Based on this observation, in the case of the development of the schemes, “it is not possible to consider the frameworks as pre-existing. They are to be considered at the same time as the action itself” (Aggeri 2014, p. 48). This consideration is fully in line with the logic of the term “beta”11, which symbolizes a state of completion sufficient to make it, in the case of software, testable as is, while accepting its incompleteness (e.g. errors in the computer code or an unfinished human-machine interface). It is then conceivable to develop the system according to the action situations in which it is used, or even to rethink it in its entirety in order to end up with a finalized product adapted to the needs.

This leads to a situation of “flexible interpretive technologies” (Feeberg 2014, p. 43), which states that the design of a device cannot be completed until the uses are well defined. This situation then makes the analysis of uses more complex, as they are constantly in the process of stabilization and instability.

By their “permanent beta” or “perpetual beta” dimension (Gallezot and Le Deuff 2009; Passant 2009; Papy and Sansonetti 2014), ICTs convey their own temporality. Moreover, for an organization, the coherence of its IT assets, linking both old information systems and new technologies, represents a complex situation with several categories of costs: feasibility costs, acceptability costs and costs of compatibility between applications (Benghozi 2000). This complexity contributes to discrepancies between, on the one hand, organizations with a long history of sometimes old software and, on the other hand, the expectations of their employees who implement the most recent ICT in their private sphere (Boboc and Metzger 2009).

1.3. ICT-enabled mediation

The digital, perceived as an antechamber of the real (Bordier et al. 2012)12, mediates with reality in the sense that “an individual never interacts directly with the environment. The relationship between the individual and the objects of the environment is mediatized through means, tools and cultural signs” (Lewandowski and Bourguin 2009, p. 159). In fact, the action mediated, here by digital technology, does not allow the actor to directly access the real, which is then part of the triptych reproduced in Figure 1.3.

Figure 1.3Direct and media reports supported by the instrument (according to Rabardel 1995a, p. 53)

COMMENT ON FIGURE 1.3.– This is a schematic representation that illustrates how the subject passes through the instrument to reach reality or his or her own perception of the instrument. The digital traces (Vayre 2014; Beckouche 2017) are thus an example of what an instrument can generate for a subject; the subject generating his own digital trace through the digital instrument or apprehending an object through it. What makes it possible to distinguish one activity from another is “the difference between their objects, because it is the object of the activity that gives it its orientation” (Rabardel 2005, p. 252). Digital technology, by virtue of its role as a mediator, helps to produce this mediatized activity, here in the framework of a private organization, and offers the possibility of using theories of action to analyze them.
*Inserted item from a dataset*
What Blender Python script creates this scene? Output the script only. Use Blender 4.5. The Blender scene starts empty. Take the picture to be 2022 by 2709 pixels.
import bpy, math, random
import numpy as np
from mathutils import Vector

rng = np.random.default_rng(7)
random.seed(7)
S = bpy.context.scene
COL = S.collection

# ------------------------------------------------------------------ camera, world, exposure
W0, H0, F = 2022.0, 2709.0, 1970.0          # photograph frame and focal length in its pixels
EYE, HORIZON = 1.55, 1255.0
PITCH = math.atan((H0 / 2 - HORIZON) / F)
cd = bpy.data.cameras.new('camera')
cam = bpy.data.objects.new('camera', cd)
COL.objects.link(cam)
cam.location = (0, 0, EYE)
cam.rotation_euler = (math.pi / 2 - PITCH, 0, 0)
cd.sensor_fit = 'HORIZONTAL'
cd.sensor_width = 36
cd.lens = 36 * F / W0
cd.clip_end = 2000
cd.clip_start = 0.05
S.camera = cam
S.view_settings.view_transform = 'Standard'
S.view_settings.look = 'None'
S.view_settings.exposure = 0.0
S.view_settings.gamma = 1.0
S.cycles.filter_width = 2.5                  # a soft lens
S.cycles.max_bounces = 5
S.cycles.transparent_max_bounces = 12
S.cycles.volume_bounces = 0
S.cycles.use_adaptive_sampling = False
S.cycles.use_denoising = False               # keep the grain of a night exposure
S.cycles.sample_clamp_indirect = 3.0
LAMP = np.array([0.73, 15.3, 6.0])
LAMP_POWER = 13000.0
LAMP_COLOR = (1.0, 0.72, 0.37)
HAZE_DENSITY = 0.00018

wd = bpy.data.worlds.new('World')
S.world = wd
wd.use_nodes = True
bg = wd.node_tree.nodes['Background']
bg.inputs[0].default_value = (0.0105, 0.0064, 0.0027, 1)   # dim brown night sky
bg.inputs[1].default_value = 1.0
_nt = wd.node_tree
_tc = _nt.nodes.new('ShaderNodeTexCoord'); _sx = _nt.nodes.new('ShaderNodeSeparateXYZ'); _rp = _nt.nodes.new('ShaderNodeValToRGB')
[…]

Digital technology is therefore a tool that materializes concretely in the form of technical devices that translate and even interpret reality13. Indeed, in the wake of mathematicians such as Leibniz, the digital constructs a representation of the world that is mathematicized (Mattelart 2018). Whether it is the individual, or his/her actions, social relations or knowledge, everything is calculated and represented from this calculation (Carmes and Noyer 2014), so that software predominates in our society by extracting value and contributing to the representation of the world (Galloway 2012).

However, this means of action, whether tangible or intangible, is a constitutive effect of the subject’s action. Rabardel (2005) completes his remarks by specifying that instruments14, like the artifacts of the “information society”, are not neutral or value-free. The said instruments then participate in the construction of reality, with users implementing “devices that influence activities and individual representations” (Bouillon et al. 2008, p. 5). Through these infocommunication phenomena, the devices are associated with the construction and individual and collective implementation of meaning or values.